One of Nikolai’s athletes, John Bauer, who was on something like his eighth year of part-time college study, followed, sharing the feeling of walking into the Opening Ceremony with the US team. About why he was willing to live like a vagabond in his late 20s and not be able to pay his bills or finish school so that he could pursue his Olympic dream.
I was sold. I called my college, told them I wouldn’t be coming back until the following spring, and started my full-time training for the 2002 Games. It was 1997.
Ready to be intimidated
I didn’t know much about Nikolai when my dad shipped me out to Duluth, Minn., where I found a short man with gold teeth who favored track suits and badly translated Russian proverbs.

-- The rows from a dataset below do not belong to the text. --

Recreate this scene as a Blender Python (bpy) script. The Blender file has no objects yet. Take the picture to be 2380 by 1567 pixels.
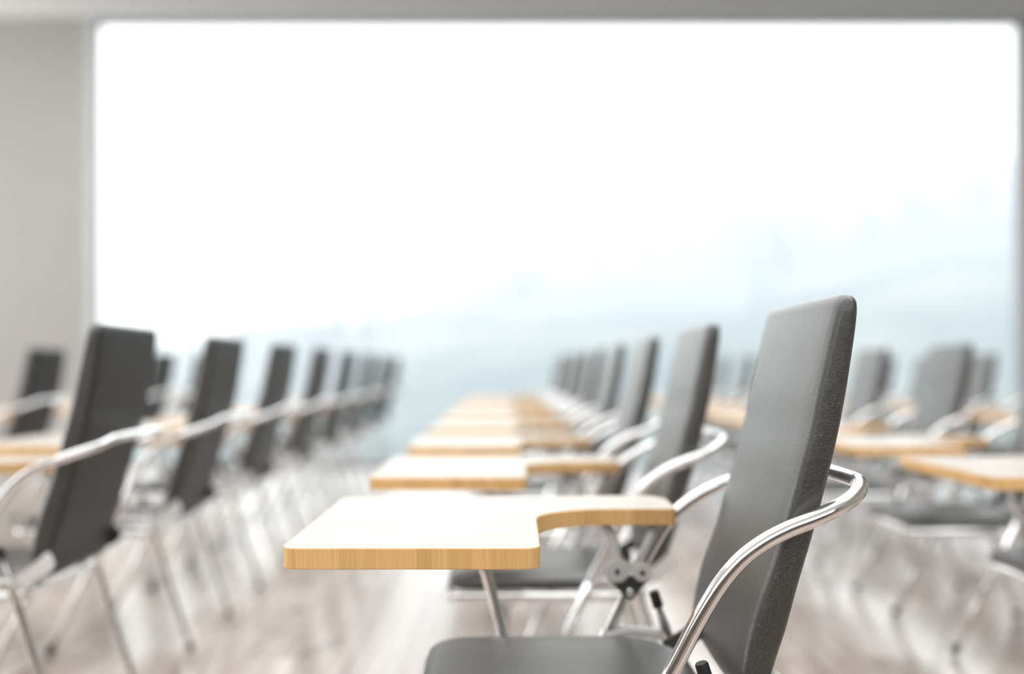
import bpy, bmesh, math, random
from mathutils import Vector, Matrix
from mathutils import noise as mnoise

# ------------------------------------------------------------------ scene, camera, light
sc = bpy.context.scene
COL = sc.collection
F = 2102.0                      # focal length in pixels of the 2380 px wide frame
CAM_Z = 0.96
cam_d = bpy.data.cameras.new('camera')
cam = bpy.data.objects.new('camera', cam_d)
COL.objects.link(cam)
cam.location = (0, 0, CAM_Z)
cam.rotation_euler = (math.radians(90), 0, 0)
cam_d.sensor_width = 36.0
cam_d.lens = 36.0 * F / 2380.0
cam_d.shift_x = (1190 - 1174) / 2380.0
cam_d.shift_y = (856 - 783.5) / 2380.0
cam_d.clip_end = 3000
cam_d.dof.use_dof = True
cam_d.dof.focus_distance = 1.35
cam_d.dof.aperture_fstop = 0.88
sc.camera = cam

world = bpy.data.worlds.new('overcast_sky')
sc.world = world
world.use_nodes = True
bg = world.node_tree.nodes['Background']
bg.inputs['Color'].default_value = (0.955, 0.98, 1.0, 1)
bg.inputs['Strength'].default_value = 3.0

sc.view_settings.view_transform = 'Standard'
sc.view_settings.look = 'None'
sc.view_settings.gamma = 1.0
sc.view_settings.use_curve_mapping = False
sc.view_settings.exposure = 0.0
cy = sc.cycles
cy.max_bounces = 10
cy.diffuse_bounces = 5
cy.glossy_bounces = 5
cy.transparent_max_bounces = 12
cy.volume_bounces = 2
cy.sample_clamp_indirect = 8.0
cy.caustics_reflective = False
cy.caustics_refractive = False


# ------------------------------------------------------------------ materials
def mat(name):
    m = bpy.data.materials.new(name)
    m.use_nodes = True
    nt = m.node_tree
    return m, nt, nt.nodes['Principled BSDF']


def N(nt, t, **kw):
    n = nt.nodes.new(t)
    for k, v in kw.items():
        setattr(n, k, v)
    return n


def coords(nt, scale, rot=(0, 0, 0)):
    tc = N(nt, 'ShaderNodeTexCoord')
    mp = N(nt, 'ShaderNodeMapping')
    mp.inputs['Scale'].default_value = scale
    mp.inputs['Rotation'].default_value = rot
    nt.links.new(tc.outputs['Object'], mp.inputs['Vector'])
    return mp.outputs['Vector']


def ramp(nt, src, stops):
    r = N(nt, 'ShaderNodeValToRGB')
    e = r.color_ramp.elements
    while len(e) < len(stops):
        e.new(0.5)
    for el, (p, c) in zip(e, stops):
        el.position = p
        el.color = (*c, 1)
    nt.links.new(src, r.inputs['Fac'])
    return r.outputs['Color']


def noise_tex(nt, vec, scale=1.0, detail=3.0, rough=0.55, dist=0.0):
    n = N(nt, 'ShaderNodeTexNoise')
    n.inputs['Scale'].default_value = scale
    n.inputs['Detail'].default_value = detail
    n.inputs['Roughness'].default_value = rough
    n.inputs['Distortion'].default_value = dist
    nt.links.new(vec, n.inputs['Vector'])
    return n.outputs['Fac']


def mix_col(nt, fac, a, b, mode='MIX'):
    m = N(nt, 'ShaderNodeMix', data_type='RGBA', blend_type=mode)
    for i, v in ((0, fac), (6, a), (7, b)):
        if hasattr(v, 'links'):
            nt.links.new(v, m.inputs[i])
        elif i == 0:
            m.inputs[0].default_value = v
        else:
            m.inputs[i].default_value = (*v, 1)
    return m.outputs[2]


def mat_leather():
    m, nt, b = mat('black_leather')
    v = coords(nt, (72, 84, 235))
    warp = N(nt, 'ShaderNodeTexNoise')
    warp.inputs['Scale'].default_value = 0.45
    nt.links.new(v, warp.inputs['Vector'])
    add = N(nt, 'ShaderNodeMixRGB', blend_type='ADD')
    add.inputs['Fac'].default_value = 2.2
    nt.links.new(v, add.inputs[1])
    nt.links.new(warp.outputs['Color'], add.inputs[2])
    vor = N(nt, 'ShaderNodeTexVoronoi', feature='DISTANCE_TO_EDGE')
    vor.inputs['Scale'].default_value = 1.6
    nt.links.new(add.outputs['Color'], vor.inputs['Vector'])
    crease = ramp(nt, vor.outputs['Distance'], [(0.0, (1, 1, 1)), (0.05, (0, 0, 0))])
    patch = ramp(nt, noise_tex(nt, coords(nt, (14, 14, 14)), 1.0, 2.0), [(0.36, (0.12, 0.12, 0.12)), (0.66, (1, 1, 1))])
    cm = mix_col(nt, 1.0, crease, patch, 'MULTIPLY')
    nt.links.new(mix_col(nt, cm, (0.016, 0.0145, 0.0105), (0.13, 0.118, 0.08)), b.inputs['Base Color'])
    grain = noise_tex(nt, coords(nt, (420, 420, 420)), 1.0, 2.0)
    hv = N(nt, 'ShaderNodeMath', operation='MULTIPLY_ADD')
    nt.links.new(crease, hv.inputs[0])
    hv.inputs[1].default_value = -0.55
    nt.links.new(grain, hv.inputs[2])
    bump = N(nt, 'ShaderNodeBump')
    bump.inputs['Strength'].default_value = 0.24
    bump.inputs['Distance'].default_value = 0.0012
    nt.links.new(hv.outputs[0], bump.inputs['Height'])
    nt.links.new(bump.outputs['Normal'], b.inputs['Normal'])
    nt.links.new(bump.outputs['Normal'], b.inputs['Coat Normal'])
    b.inputs['Roughness'].default_value = 0.45
    b.inputs['IOR'].default_value = 1.3
    b.inputs['Coat Weight'].default_value = 1.0
    b.inputs['Coat IOR'].default_value = 1.85
    b.inputs['Coat Roughness'].default_value = 0.36
    return m


def mat_vinyl():
    m, nt, b = mat('matte_black_vinyl')
    n = noise_tex(nt, coords(nt, (300, 300, 300)), 1.0, 2.0)
    bump = N(nt, 'ShaderNodeBump')
    bump.inputs['Strength'].default_value = 0.12
    bump.inputs['Distance'].default_value = 0.001
    nt.links.new(n, bump.inputs['Height'])
    nt.links.new(bump.outputs['Normal'], b.inputs['Normal'])
    b.inputs['Base Color'].default_value = (0.014, 0.013, 0.012, 1)
    b.inputs['Roughness'].default_value = 0.42
    b.inputs['IOR'].default_value = 1.45
    return m


def mat_chrome():
    m, nt, b = mat('polished_chrome')
    b.inputs['Base Color'].default_value = (0.86, 0.85, 0.84, 1)
    b.inputs['Metallic'].default_value = 1
    b.inputs['Roughness'].default_value = 0.10
    return m


def mat_satin():
    m, nt, b = mat('satin_metal')
    b.inputs['Base Color'].default_value = (0.86, 0.86, 0.84, 1)
    b.inputs['Metallic'].default_value = 0.1
    b.inputs['Roughness'].default_value = 0.42
    return m


def mat_dark_metal():
    m, nt, b = mat('dark_steel')
    b.inputs['Base Color'].default_value = (0.10, 0.10, 0.095, 1)
    b.inputs['Metallic'].default_value = 0.6
    b.inputs['Roughness'].default_value = 0.4
    return m


def mat_plastic():
    m, nt, b = mat('black_plastic')
    b.inputs['Base Color'].default_value = (0.012, 0.012, 0.012, 1)
    b.inputs['Roughness'].default_value = 0.5
    return m


def mat_tablet_top():
    m, nt, b = mat('pale_wood_laminate')
    n = noise_tex(nt, coords(nt, (3.5, 60, 60)), 1.0, 4.0, 0.6, 0.6)
    nt.links.new(ramp(nt, n, [(0.30, (0.46, 0.405, 0.345)), (0.55, (0.56, 0.51, 0.455)), (0.75, (0.59, 0.545, 0.495))]),
                 b.inputs['Base Color'])
    b.inputs['Roughness'].default_value = 0.5
    b.inputs['IOR'].default_value = 1.4
    b.inputs['Coat Weight'].default_value = 0.25
    b.inputs['Coat Roughness'].default_value = 0.22
    return m


def mat_wood_edge():
    m, nt, b = mat('pine_edge_wood')
    n = noise_tex(nt, coords(nt, (330, 330, 9)), 1.0, 3.0, 0.6, 0.9)
    fine = ramp(nt, n, [(0.25, (0.76, 0.43, 0.155)), (0.5, (0.87, 0.545, 0.225)), (0.8, (0.92, 0.63, 0.31))])
    vb = coords(nt, (17, 17, 0.0))
    vor = N(nt, 'ShaderNodeTexVoronoi', feature='F1')
    vor.inputs['Scale'].default_value = 1.0
    nt.links.new(vb, vor.inputs['Vector'])
    tone = N(nt, 'ShaderNodeSeparateColor')
    nt.links.new(vor.outputs['Color'], tone.inputs['Color'])
    block = ramp(nt, tone.outputs[0], [(0.0, (0.88, 0.84, 0.80)), (1.0, (1.1, 1.1, 1.12))])
    nt.links.new(mix_col(nt, 1.0, fine, block, 'MULTIPLY'), b.inputs['Base Color'])
    b.inputs['Roughness'].default_value = 0.42
    return m


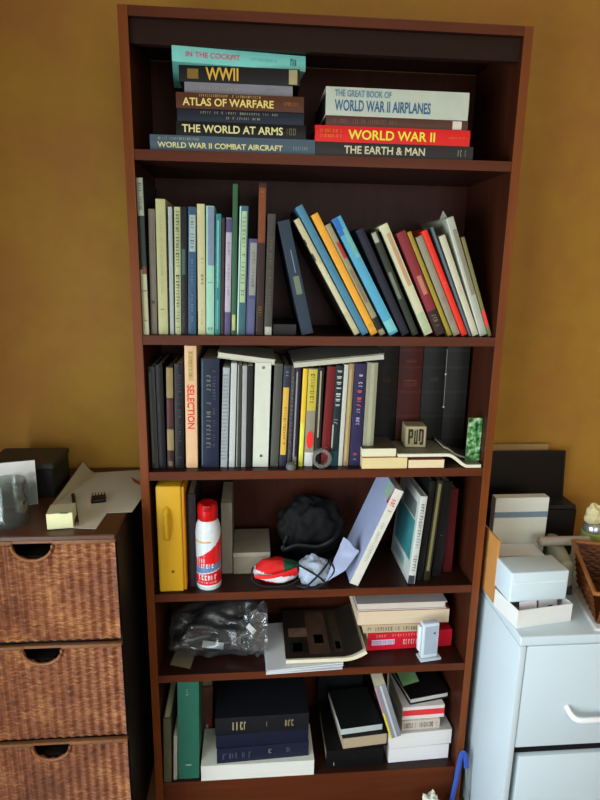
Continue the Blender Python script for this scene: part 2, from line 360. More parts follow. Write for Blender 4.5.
# ------------------------------------------------------------------ second shelf: a row of upright and leaning books
G = 'row of books on the second shelf'
def r2(bl, br, tl, ty, d, cover, label, Y=.02, **k): return upright(Z2, Y, bl, br, tl, ty, d, cover, label, group=G, **k)
LM = (170, 170, 140)
r2(143.3, 149.6, None, 178, .2, (172, 172, 136), 'leftmost book on the second shelf, upper spine green-grey, lower spine cream', Y=.010, face=('R', [(0, 1, 0, 1, (34, 38, 34))]), pages=(70, 70, 60),
   bands=[(.775, .998, (140, 148, 128)), (.43, .77, (48, 62, 52)), (.40, .45, (120, 70, 40), .3, 1)], marks=[(.97, .8, .5, .5, (70, 80, 70), 12), (.3, .27, .5, .6, (100, 95, 70), 1), (.1, .06, .5, .6, (90, 85, 70), 2)])
r2(150.6, 157.2, 147.7, 209, .2, (104, 96, 84), 'taupe grey narrow book second from the left end of the second shelf', marks=[(.28, .24, .5, .4, (70, 60, 60), 1), (.85, .5, .5, .3, (120, 110, 95), 14)])
r2(158.5, 168, 155, 199, .2, (166, 166, 118), 'pale yellow-green thick book near the left end of the second shelf', marks=[(.20, .17, .45, .35, (90, 90, 70), 1), (.9, .3, .5, .2, (150, 150, 105), 30)])
r2(170, 174, 167.6, 207, .19, (150, 158, 158), 'thin silver white booklet beside the pale yellow-green book', soft=True)
r2(175, 181, 173.8, 207, .2, (160, 168, 122), 'pale green book with a long column of black lettering down its spine', marks=[(.97, .04, .5, .5, (45, 50, 40), 38)])
r2(181.6, 187.6, 180.2, 207, .2, (22, 22, 26), 'black book with a small green patch and dotted lettering on the spine', bands=[(.48, .68, (60, 90, 80), .1, .7)], marks=[(.45, .05, .4, .4, (70, 80, 75), 22)])
r2(188, 196, 187.8, 207, .2, (52, 84, 112), 'blue book with a pale mottled panel on the upper spine', bands=[(.66, .94, (150, 168, 160), .15, .9)], marks=[(.92, .68, .5, .4, (70, 95, 105), 10), (.6, .1, .5, .2, (100, 140, 160), 20)])
r2(198, 205.5, 196.6, 204, .2, (182, 176, 132), 'cream yellow book between the blue book and the mint book', marks=[(.6, .35, .6, .25, (120, 110, 80), 8), (.2, .08, .5, .2, (150, 140, 100), 8)])
r2(206, 214, 205.8, 206, .2, (140, 188, 165), 'mint green book with a dusty blue upper spine', bands=[(.55, .995, (110, 128, 148), .2, 1)], marks=[(.06, .03, .5, .6, (70, 120, 100), 4), (.42, .38, .5, .6, (90, 120, 115), 2)])
r2(214.6, 220, 215.6, 214, .2, (44, 118, 116), 'narrow teal book with a light stripe down the spine', bands=[(.4, .95, (110, 175, 165), .3, .6), (.05, .3, (90, 160, 155), .35, .6)])
r2(220.6, 223.6, 221.6, 218, .18, (72, 46, 44), 'very thin dark maroon book beside the teal one', soft=True)
r2(224.2, 230, 226, 218, .2, (164, 158, 172), 'white and purple book leaning on the tall green book', bands=[(.88, .995, (82, 78, 118)), (.0, .2, (88, 78, 116))], marks=[(.8, .3, .5, .3, (130, 125, 140), 16)])
r2(231, 236, 232.6, 184, .2, (48, 92, 60), 'tall thin dark green book rising above its neighbours on the second shelf', bands=[(.03, .14, (160, 170, 100), .15, .8)])
r2(236.6, 245, 239.6, 206, .2, (56, 96, 104), 'mint and white book with a teal lower spine right of the tall green book', bands=[(.26, .96, (158, 180, 140), .25, .85), (.0, .995, (170, 200, 190), .0, .16)], marks=[(.92, .3, .55, .35, (90, 130, 100), 20)])
r2(245.6, 254.2, 248.6, 239, .19, (76, 74, 116), 'short blue book with a grey spine panel on the second shelf', bands=[(.42, .96, (132, 134, 126), .2, .95), (.02, .38, (86, 90, 122), .2, .95)], marks=[(.9, .5, .6, .3, (100, 100, 110), 12)])
r2(255.4, 263, 258.6, 183, .2, (58, 36, 26), 'tall brown book with a rust orange upper spine on the second shelf', bands=[(.62, .97, (124, 66, 34), .05, .95)], marks=[(.2, .12, .5, .5, (130, 90, 40), 4), (.95, .9, .5, .4, (150, 90, 60), 2)])
r2(263.8, 271.6, 267.6, 214, .2, (72, 68, 60), 'charcoal book with a pale tag at its spine foot on the second shelf', bands=[(.0, .07, (170, 170, 160), .1, .95)], marks=[(.9, .2, .55, .3, (98, 92, 80), 26)])
r2(302, 314, 277.5, 222, .2, (44, 60, 76), 'dark navy book leaning left alone in the gap, small olive label on its spine', bands=[(.36, .52, (100, 112, 92), .3, .8), (.55, .75, (110, 130, 150), .55, .62)])
o = lying(Z2, .03, AT(273, 334, .03).x, AT(296, 334, .03).x, .026, .17, (44, 38, 36), 'small dark brown book lying flat behind the leaning navy book', group=G, soft=True)
def lean(*a, **k): return r2(*a, **k)
lean(354.5, 361.6, 293.5, 221, .21, (178, 172, 134), 'cream book with a ragged torn spine edge, leftmost of the leaning group', face=('L', [(.0, 1, 0, 1, (40, 36, 30))]), bands=[(.66, .72, (60, 55, 45), 0, .25), (.8, .84, (60, 55, 45), 0, .2), (.2, .62, (188, 184, 150), .1, .9)])
lean(362.4, 370.6, 295.5, 208, .21, (64, 116, 140), 'tall steel blue book leaning between the torn cream book and the orange book', marks=[(.8, .4, .5, .25, (80, 130, 150), 20)])
lean(371.4, 379.6, 311, 216, .21, (212, 150, 44), 'bright orange yellow book leaning left on the second shelf', marks=[(.09, .05, .5, .5, (120, 90, 40), 2)])
lean(380.6, 387, 325, 226, .2, (138, 132, 100), 'olive and red patterned thin book leaning between the orange book and the bright blue book', bands=[(.70, .84, (170, 50, 44), .4, 1), (.05, .16, (40, 40, 36)), (.3, .6, (120, 104, 84), .2, .8)])
lean(390, 400.6, 332, 220, .21, (76, 150, 178), 'bright blue thick book leaning left, darker blue at its head', bands=[(.86, .998, (44, 96, 168), 0, .6), (.66, .9, (110, 165, 150), .5, .9), (.02, .12, (110, 180, 180))])
lean(402.4, 411, 356, 231, .21, (36, 38, 52), 'near-black navy book leaning right of the bright blue book')
lean(413, 420, 371, 233, .2, (52, 60, 48), 'dark olive book with a pale sketchy pattern leaning in front of the white book', bands=[(.36, .62, (100, 106, 90), .1, .6), (.9, .99, (150, 150, 128), .0, .7)])
lean(424.4, 434.6, 378.6, 227, .21, (186, 186, 152), 'white book with a rust speckled spine in the middle of the leaning group', bands=[(.45, .92, (176, 140, 106), .45, .85), (.02, .2, (160, 176, 140), .2, .9)], face=('L', [(.0, 1, .0, .96, (46, 54, 42))]))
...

But I was ready to be intimidated.
Instead, he opened his porch door and invited me into his life, telling me there would be many tears, but that I could make the Olympics. I didn’t, but I learned what it meant to live the Olympic spirit – to strive every day for a higher level of discipline, devotion, and patience.
I particularly remember a story Nikolai told from his university days in Moscow.
"My friends, they go in the movies, they go in the dance, they go out with girls," he would start, with an air of feigned frivolity. "But I," he would continue, lowering his voice, "I am practice, practice, practice in the stadium. And next year, I have 1-1/2 minute advantage 15-kilometer race!
"My friends say for me, 'Nikolai, what has happened?' And I say for them, 'You go in the movies, you go in the dance, you go out with girls, but I am practice, practice, practice in the stadium.' "
But his example wasn’t just about what you did in practice or competition. Last fall, when Nikolai passed on, I tracked down people who had known him for decades. His friend Dennis Kruse, in Cable, Wisc., told me about a time when he had to tell Nikolai that a young employee of his smashed into Nikolai’s beloved Jeep – a car that he kept immaculate and rarely drove, because he planned to sell it back in Russia, where it would fetch enough money to retire on. It was the equivalent of someone taking all the money out of your IRA and flushing it down the toilet.
His response? “No problem, Dennis. It’s no problem. These things happen.”
I’m here in Vancouver because I want to tell you about the breadth of character behind Olympic endeavors. The people like Nikolai, who have gold in their heart – as well as around their neck.